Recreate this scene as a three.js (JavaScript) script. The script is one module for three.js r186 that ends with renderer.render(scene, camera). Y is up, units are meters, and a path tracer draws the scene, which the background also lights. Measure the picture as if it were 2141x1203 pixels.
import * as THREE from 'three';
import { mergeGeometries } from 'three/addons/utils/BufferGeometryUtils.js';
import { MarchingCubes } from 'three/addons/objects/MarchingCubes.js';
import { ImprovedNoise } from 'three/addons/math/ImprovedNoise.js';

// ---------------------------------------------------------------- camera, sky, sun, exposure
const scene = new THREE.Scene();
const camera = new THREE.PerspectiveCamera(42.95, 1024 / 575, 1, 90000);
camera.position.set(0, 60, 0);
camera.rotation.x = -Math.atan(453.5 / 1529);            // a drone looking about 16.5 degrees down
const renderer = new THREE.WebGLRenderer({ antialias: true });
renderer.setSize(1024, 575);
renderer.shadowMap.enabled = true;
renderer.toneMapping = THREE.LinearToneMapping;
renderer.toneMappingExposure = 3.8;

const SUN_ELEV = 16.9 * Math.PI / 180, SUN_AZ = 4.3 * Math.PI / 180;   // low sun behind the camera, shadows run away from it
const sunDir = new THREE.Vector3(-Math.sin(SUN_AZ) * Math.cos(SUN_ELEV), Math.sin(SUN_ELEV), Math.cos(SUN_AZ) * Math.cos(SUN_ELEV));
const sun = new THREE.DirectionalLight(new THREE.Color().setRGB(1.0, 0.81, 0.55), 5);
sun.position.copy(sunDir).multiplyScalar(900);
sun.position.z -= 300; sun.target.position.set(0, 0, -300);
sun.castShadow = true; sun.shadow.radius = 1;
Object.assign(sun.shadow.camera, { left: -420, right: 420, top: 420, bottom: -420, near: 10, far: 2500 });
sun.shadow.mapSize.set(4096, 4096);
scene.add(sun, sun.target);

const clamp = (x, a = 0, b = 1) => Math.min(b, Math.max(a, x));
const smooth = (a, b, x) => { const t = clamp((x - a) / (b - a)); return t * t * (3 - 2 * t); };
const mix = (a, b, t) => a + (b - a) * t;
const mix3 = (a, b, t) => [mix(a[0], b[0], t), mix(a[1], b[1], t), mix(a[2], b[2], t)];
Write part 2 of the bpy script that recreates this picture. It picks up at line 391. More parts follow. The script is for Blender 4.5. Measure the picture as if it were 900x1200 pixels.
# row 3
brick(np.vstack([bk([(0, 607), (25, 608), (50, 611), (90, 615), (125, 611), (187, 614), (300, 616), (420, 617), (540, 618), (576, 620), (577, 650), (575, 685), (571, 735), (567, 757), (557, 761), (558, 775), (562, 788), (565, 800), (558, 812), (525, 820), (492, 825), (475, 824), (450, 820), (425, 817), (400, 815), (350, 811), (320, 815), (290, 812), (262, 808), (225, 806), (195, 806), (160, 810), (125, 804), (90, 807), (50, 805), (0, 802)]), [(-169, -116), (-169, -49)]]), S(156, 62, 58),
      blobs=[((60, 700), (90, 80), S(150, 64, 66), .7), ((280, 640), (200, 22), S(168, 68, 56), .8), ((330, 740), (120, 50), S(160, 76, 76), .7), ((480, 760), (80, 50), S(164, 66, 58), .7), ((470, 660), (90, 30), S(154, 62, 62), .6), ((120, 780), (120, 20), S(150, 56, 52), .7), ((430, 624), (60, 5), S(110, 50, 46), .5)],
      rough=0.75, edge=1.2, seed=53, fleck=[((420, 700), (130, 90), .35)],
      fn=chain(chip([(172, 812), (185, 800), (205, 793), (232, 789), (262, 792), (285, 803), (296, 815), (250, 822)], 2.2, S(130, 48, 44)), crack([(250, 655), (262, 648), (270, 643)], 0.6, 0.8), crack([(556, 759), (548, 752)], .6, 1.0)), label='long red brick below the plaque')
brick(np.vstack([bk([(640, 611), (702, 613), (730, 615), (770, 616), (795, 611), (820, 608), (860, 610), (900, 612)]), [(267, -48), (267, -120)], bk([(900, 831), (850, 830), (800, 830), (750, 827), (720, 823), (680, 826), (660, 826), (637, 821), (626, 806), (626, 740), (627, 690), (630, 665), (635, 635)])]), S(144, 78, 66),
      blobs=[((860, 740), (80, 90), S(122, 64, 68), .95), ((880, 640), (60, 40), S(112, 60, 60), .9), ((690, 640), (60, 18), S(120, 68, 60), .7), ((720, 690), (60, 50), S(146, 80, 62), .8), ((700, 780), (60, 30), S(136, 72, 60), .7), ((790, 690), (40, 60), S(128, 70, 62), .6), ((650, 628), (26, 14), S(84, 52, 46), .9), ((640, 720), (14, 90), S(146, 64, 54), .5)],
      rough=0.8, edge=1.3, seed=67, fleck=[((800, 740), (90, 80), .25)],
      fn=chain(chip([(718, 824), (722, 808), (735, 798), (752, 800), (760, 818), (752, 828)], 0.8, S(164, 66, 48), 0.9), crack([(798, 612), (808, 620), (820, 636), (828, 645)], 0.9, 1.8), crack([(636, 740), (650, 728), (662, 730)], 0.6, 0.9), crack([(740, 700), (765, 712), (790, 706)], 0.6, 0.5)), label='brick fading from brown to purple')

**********

Restate the listing exactly, starting at its first line and ending at the line where "renderer.toneMappingExposure = 3.8;" occurs; include both and no other lines.

> [Problem solution]:
Recreate this scene as a three.js (JavaScript) script. The script is one module for three.js r186 that ends with renderer.render(scene, camera). Y is up, units are meters, and a path tracer draws the scene, which the background also lights. Measure the picture as if it were 2141x1203 pixels.
import * as THREE from 'three';
import { mergeGeometries } from 'three/addons/utils/BufferGeometryUtils.js';
import { MarchingCubes } from 'three/addons/objects/MarchingCubes.js';
import { ImprovedNoise } from 'three/addons/math/ImprovedNoise.js';

// ---------------------------------------------------------------- camera, sky, sun, exposure
const scene = new THREE.Scene();
const camera = new THREE.PerspectiveCamera(42.95, 1024 / 575, 1, 90000);
camera.position.set(0, 60, 0);
camera.rotation.x = -Math.atan(453.5 / 1529);            // a drone looking about 16.5 degrees down
const renderer = new THREE.WebGLRenderer({ antialias: true });
renderer.setSize(1024, 575);
renderer.shadowMap.enabled = true;
renderer.toneMapping = THREE.LinearToneMapping;
renderer.toneMappingExposure = 3.8;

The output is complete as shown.